Generational wealth will play an increasing role as the great generational wealth transfer (from Baby Boomers to Millennials) continues on. Indeed, many Boomers who are well-off, with swollen financial fortunes and enough to retire comfortably, may send generous financial gifts to their children way sooner rather than leaving everything for the inheritance. Either way, it’s hard to deny the profound impact that generational wealth has on younger generations.
In this piece, we’ll react to a Reddit poster who’s wondering if it’s just generational wealth that’s key to long-term financial success. Let’s not kid ourselves; generational wealth is a massive deal. But not everyone will be on the receiving end of a fortune.
Though a generational wealth transfer is well underway, not every young person is fortunate enough to have a fat inheritance coming their way or a fat trust to help cover the monthly bills. And while generational wealth can act as a massive head-start for many young people, I do think that children who aren’t financially literate stand to crack open the nest egg coming their way rather than add to it and grow it for the next generation.
Generational wealth is a big deal. But it tends to be destroyed in just a few generations.
That’s why educating oneself on asset allocation, investment management, compounding, and all the sort are so fundamental. The last thing an heir of a fortune wants to do is cause generational wealth to erode to zero within a generation or two. Indeed, generational wealth can span a few generations, but without financial literacy, it’s bound to erode with every passing decade.
Around 70% of wealthy families lose most of their wealth by the second generation, with around 90% shedding it by the third generation.
These are jarring numbers that show how vital it is for heirs to inherit not just the cash but also the know-how to manage and continue to grow such cash. Indeed, when invested wisely and unlocking the power of compound interest, a fortune should grow by leaps and bounds with each passing generation.
While not every child will be good with money, especially money they haven’t had to work for, I think it’s on the parents to set the right environment so that their child can gain a financial education while also building their own fortune.
Is there a bigger factor in achieving financial freedom?
Though generational wealth could cause one to achieve a comfortable retirement even before they’ve had to launch a career (they may be thinking, what’s the point if they already have more than enough cash that’s been given to them), I do believe that it’s a personal finance education that’s the more significant factor to achieving financial success that spans generations.

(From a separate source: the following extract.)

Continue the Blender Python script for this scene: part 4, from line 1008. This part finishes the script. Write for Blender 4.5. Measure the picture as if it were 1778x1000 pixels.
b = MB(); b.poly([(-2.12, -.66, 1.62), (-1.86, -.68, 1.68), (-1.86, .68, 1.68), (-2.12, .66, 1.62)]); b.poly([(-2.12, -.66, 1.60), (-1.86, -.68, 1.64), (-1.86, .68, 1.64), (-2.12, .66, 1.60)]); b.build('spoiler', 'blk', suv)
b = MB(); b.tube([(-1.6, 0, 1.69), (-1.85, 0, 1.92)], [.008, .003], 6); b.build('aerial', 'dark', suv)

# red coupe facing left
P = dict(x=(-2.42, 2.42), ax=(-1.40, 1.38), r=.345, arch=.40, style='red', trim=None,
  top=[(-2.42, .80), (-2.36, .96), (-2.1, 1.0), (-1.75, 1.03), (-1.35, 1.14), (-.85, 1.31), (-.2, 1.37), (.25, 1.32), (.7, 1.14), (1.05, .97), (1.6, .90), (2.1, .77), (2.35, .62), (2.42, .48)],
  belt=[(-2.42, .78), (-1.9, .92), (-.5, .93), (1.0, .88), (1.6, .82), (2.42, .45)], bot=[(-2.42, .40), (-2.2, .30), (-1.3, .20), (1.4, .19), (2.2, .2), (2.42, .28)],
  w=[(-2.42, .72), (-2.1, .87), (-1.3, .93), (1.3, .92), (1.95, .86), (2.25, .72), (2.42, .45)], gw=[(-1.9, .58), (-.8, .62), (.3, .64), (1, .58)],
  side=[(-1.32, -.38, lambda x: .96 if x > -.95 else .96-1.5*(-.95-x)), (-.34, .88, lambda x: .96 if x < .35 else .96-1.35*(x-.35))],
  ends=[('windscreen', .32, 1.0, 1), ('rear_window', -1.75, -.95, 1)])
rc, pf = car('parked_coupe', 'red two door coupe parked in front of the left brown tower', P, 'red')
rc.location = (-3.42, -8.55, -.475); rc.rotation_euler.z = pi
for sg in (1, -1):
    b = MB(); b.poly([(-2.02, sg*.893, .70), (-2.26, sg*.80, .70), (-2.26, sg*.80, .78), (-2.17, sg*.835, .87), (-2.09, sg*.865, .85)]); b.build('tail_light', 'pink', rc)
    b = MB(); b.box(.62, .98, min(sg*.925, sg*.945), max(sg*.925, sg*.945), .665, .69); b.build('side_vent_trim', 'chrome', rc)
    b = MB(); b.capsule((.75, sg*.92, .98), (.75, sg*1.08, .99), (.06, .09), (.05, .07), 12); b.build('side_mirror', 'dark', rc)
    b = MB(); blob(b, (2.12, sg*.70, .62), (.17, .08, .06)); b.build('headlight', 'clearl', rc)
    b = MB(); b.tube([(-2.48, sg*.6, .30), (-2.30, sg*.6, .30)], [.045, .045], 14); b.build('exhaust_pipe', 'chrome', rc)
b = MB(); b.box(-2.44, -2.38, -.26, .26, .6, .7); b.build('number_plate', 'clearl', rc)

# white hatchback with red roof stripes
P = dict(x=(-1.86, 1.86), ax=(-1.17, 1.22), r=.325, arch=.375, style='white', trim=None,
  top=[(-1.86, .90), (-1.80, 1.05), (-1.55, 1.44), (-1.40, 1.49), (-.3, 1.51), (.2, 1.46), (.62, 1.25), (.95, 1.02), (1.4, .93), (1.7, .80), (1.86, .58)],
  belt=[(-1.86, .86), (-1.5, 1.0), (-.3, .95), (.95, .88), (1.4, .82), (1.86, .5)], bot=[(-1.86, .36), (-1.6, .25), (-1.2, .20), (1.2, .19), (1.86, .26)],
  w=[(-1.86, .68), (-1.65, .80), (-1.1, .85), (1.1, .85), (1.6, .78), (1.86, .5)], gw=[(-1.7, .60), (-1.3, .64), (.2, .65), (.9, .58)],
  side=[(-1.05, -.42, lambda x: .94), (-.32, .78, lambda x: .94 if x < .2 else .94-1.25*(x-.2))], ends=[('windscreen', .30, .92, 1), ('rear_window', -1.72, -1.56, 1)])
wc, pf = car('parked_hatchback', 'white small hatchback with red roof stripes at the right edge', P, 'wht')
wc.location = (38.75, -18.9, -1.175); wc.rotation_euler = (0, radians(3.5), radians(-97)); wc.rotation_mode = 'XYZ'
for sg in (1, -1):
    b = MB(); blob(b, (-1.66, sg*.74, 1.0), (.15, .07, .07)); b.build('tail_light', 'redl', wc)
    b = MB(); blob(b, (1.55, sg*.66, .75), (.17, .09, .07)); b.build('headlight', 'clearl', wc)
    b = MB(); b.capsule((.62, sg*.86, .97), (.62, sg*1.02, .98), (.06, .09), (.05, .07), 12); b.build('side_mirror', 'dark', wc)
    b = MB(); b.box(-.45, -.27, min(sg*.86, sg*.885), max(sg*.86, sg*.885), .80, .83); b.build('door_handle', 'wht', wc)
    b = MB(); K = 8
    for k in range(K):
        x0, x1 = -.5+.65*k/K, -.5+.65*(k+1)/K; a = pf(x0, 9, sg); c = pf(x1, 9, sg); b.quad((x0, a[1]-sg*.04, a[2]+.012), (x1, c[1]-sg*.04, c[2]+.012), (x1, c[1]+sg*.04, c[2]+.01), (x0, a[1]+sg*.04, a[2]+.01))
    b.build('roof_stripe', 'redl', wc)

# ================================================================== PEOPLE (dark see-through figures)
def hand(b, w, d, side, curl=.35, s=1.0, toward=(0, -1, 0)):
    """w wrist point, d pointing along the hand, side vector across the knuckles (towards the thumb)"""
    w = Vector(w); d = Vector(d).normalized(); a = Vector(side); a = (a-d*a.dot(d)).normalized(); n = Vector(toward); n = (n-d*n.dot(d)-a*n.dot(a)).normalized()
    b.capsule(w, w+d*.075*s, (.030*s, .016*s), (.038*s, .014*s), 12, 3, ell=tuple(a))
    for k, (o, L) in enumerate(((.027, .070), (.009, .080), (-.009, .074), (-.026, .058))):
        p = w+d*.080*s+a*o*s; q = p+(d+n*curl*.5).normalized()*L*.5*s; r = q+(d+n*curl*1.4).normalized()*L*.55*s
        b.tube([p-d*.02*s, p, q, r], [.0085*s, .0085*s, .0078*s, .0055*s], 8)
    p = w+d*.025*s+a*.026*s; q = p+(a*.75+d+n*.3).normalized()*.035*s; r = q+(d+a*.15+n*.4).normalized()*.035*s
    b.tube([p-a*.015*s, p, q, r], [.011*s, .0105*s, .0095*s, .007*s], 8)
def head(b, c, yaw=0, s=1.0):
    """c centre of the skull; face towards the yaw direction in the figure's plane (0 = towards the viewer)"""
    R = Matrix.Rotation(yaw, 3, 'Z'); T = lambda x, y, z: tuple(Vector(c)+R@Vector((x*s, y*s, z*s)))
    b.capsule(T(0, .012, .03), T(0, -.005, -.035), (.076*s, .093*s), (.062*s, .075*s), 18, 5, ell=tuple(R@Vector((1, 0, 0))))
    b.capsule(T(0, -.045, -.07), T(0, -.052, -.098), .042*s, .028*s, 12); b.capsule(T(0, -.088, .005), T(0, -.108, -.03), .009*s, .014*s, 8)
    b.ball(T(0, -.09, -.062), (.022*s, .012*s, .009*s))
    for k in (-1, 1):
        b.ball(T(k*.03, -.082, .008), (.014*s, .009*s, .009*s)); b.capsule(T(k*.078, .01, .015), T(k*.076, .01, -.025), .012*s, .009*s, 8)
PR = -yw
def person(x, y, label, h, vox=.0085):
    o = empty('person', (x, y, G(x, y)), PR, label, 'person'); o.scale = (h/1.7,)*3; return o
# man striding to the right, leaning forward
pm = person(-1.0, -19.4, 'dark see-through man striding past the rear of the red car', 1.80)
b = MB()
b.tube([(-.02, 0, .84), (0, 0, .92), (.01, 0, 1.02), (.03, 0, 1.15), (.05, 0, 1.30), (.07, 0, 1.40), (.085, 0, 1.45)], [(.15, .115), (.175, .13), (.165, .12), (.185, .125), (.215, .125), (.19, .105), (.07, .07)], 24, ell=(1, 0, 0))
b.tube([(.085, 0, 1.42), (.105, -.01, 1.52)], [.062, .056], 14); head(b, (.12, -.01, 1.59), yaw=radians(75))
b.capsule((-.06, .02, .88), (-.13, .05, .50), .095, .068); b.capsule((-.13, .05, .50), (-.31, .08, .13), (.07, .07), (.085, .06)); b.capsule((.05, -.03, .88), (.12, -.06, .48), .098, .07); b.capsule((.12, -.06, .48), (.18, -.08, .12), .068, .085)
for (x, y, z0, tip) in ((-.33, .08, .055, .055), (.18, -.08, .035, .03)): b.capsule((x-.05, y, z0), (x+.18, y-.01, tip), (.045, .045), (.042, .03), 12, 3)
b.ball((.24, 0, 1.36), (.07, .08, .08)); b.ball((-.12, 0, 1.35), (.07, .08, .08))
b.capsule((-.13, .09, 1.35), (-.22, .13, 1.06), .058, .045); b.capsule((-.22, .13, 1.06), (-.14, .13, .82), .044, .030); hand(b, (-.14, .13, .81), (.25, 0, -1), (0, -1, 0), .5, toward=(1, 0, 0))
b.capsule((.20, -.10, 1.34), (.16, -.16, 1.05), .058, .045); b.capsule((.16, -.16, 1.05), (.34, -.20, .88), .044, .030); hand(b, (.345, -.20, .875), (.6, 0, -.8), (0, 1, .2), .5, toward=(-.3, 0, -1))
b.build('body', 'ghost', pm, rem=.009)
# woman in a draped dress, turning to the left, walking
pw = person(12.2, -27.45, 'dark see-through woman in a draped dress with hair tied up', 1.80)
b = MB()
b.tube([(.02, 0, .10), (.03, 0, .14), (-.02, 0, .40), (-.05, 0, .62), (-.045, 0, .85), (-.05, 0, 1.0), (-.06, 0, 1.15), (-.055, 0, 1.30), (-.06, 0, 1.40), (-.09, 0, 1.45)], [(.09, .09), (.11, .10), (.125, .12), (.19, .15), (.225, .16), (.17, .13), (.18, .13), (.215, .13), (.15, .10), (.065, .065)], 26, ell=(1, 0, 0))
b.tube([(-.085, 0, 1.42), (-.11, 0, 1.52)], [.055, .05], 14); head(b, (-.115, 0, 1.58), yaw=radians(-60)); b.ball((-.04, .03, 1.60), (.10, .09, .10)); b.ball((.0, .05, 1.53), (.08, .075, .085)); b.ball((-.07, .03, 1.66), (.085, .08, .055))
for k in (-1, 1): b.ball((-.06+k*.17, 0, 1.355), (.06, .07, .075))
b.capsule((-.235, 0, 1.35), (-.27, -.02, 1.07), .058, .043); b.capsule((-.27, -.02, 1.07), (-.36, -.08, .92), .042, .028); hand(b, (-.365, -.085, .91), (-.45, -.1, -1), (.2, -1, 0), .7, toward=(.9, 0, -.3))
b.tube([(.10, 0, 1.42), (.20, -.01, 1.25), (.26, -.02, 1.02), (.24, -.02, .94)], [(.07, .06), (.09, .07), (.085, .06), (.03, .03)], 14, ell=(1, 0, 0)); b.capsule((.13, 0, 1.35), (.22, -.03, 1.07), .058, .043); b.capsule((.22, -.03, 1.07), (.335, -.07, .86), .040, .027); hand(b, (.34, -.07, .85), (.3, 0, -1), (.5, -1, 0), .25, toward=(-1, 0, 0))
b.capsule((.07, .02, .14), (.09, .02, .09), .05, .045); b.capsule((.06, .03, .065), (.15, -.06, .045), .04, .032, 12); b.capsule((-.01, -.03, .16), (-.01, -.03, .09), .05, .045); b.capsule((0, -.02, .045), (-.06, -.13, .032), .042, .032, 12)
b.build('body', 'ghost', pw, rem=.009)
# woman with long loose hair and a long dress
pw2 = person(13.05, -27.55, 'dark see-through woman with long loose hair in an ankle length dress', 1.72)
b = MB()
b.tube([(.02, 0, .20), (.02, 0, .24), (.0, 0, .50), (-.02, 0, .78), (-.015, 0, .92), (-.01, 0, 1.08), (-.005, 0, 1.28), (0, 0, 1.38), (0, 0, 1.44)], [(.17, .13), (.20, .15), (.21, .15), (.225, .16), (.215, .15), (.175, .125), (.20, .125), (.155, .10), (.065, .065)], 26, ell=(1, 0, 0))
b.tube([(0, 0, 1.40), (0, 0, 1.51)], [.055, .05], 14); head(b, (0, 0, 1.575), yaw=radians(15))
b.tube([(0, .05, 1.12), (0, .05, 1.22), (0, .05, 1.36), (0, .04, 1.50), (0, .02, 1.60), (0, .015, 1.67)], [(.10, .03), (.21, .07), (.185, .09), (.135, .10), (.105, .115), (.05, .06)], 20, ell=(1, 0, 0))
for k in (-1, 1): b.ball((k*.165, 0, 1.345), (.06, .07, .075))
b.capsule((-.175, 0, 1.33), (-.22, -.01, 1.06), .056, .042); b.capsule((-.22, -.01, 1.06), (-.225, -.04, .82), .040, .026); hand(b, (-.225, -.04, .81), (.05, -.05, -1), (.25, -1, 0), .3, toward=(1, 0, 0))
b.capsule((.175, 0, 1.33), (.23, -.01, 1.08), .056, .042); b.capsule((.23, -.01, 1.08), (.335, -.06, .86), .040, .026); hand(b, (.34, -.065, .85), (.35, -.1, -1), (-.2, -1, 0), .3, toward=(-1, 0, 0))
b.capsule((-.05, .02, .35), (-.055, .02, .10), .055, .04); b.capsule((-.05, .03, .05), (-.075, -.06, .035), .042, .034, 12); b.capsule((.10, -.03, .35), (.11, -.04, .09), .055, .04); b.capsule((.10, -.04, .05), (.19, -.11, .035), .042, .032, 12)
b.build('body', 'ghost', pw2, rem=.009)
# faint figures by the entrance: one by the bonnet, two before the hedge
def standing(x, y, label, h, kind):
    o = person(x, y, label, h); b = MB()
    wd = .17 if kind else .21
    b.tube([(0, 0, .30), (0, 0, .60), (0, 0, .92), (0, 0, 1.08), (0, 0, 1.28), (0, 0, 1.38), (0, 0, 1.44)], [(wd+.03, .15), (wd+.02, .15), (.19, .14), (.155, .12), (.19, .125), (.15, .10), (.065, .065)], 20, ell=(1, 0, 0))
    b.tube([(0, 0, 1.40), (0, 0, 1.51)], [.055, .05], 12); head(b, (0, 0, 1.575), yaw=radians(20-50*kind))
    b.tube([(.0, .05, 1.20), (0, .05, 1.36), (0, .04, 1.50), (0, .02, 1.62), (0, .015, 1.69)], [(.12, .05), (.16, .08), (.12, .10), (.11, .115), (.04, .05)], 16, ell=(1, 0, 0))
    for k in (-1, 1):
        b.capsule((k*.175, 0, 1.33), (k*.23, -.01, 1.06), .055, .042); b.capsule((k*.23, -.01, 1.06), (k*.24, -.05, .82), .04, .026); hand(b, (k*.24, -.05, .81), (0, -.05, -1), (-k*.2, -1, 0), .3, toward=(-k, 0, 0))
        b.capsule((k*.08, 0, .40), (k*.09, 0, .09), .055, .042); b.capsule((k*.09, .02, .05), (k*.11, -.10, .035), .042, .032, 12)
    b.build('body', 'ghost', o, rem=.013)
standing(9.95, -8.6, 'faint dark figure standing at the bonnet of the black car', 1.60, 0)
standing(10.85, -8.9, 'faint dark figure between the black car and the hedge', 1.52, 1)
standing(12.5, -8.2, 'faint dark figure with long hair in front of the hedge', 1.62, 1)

Undoubtedly, in a prior piece, I referred to a sound financial education as akin to a “fishing rod,” while an inheritance (or amount of wealth received from a loved one as a gift) is akin to a mere “fish.” You can do incredibly well in feeding yourself whether you getting the fish or the rod. However, it’s the rod that can help one run their own race towards the financial freedom finish line.

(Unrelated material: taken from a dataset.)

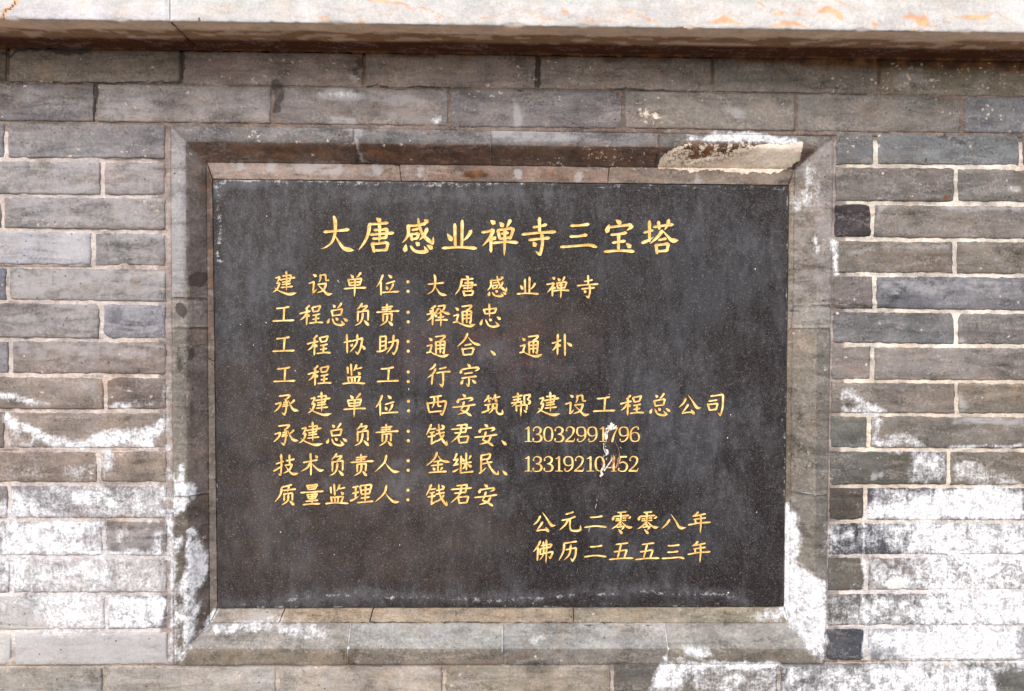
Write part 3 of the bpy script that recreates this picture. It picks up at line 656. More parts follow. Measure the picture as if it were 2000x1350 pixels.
# back of the recess behind the plaque
q_ = [at(*C3[k], RD) for k in range(4)]
mk('recess_backing', [(a[0] + dx, y, a[2] + dz) for y in (RD + 0.03, 0.115) for a, dx, dz in zip(q_, (-.01, .01, .01, -.01), (.01, .01, -.01, -.01))], [(0, 3, 2, 1), (4, 5, 6, 7), (0, 1, 5, 4), (1, 2, 6, 5), (2, 3, 7, 6), (3, 0, 4, 7)], M_MORTAR, frame, smooth=False, tint=alb((110, 100, 90)))
def frac(side, val):
    a, b = C1[side], C1[(side + 1) % 4]; k = 0 if side in (0, 2) else 1
    return (val - a[k]) / (b[k] - a[k])
def side_blocks(side, cuts, tints):
    fs = [0] + [frac(side, c) for c in cuts] + [1]
    for i in range(len(fs) - 1): frame_block(side, fs[i], fs[i + 1], *tints[min(i, len(tints) - 1)], seed_=side * 10 + i * 3.3)
side_blocks(0, [685, 952, 1280], [((112, 110, 110), (104, 86, 76)), ((112, 110, 111), (100, 78, 68)), ((122, 121, 124), (98, 80, 70)), ((108, 104, 102), (100, 84, 74))])
side_blocks(1, [592, 636, 962], [((136, 128, 124), (130, 121, 112)), ((128, 124, 118), (134, 128, 120)), ((104, 100, 94), (126, 119, 108)), ((104, 101, 96), (120, 115, 106))])
side_blocks(2, [1301, 975, 674], [((116, 110, 99), (138, 136, 129)), ((116, 111, 104), (140, 140, 136)), ((120, 112, 100), (141, 141, 137)), ((122, 113, 99), (138, 133, 126))])
side_blocks(3, [966, 635, 577], [((106, 98, 88), (104, 92, 84)), ((116, 111, 102), (112, 99, 92)), ((130, 122, 116), (122, 113, 108)), ((138, 136, 138), (116, 106, 99))])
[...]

Indeed, someone who’s still young, with decades to compound their wealth, can build a fortune for themselves with the right financial habits practiced early. Whether that entails budgeting wisely, saving and investing in the right low-cost investment vehicles, or just being motivated to push for professional success, there are more ways than one to achieve financial freedom. Arguably, it’s more gratifying to be a generational wealth creator than a destroyer.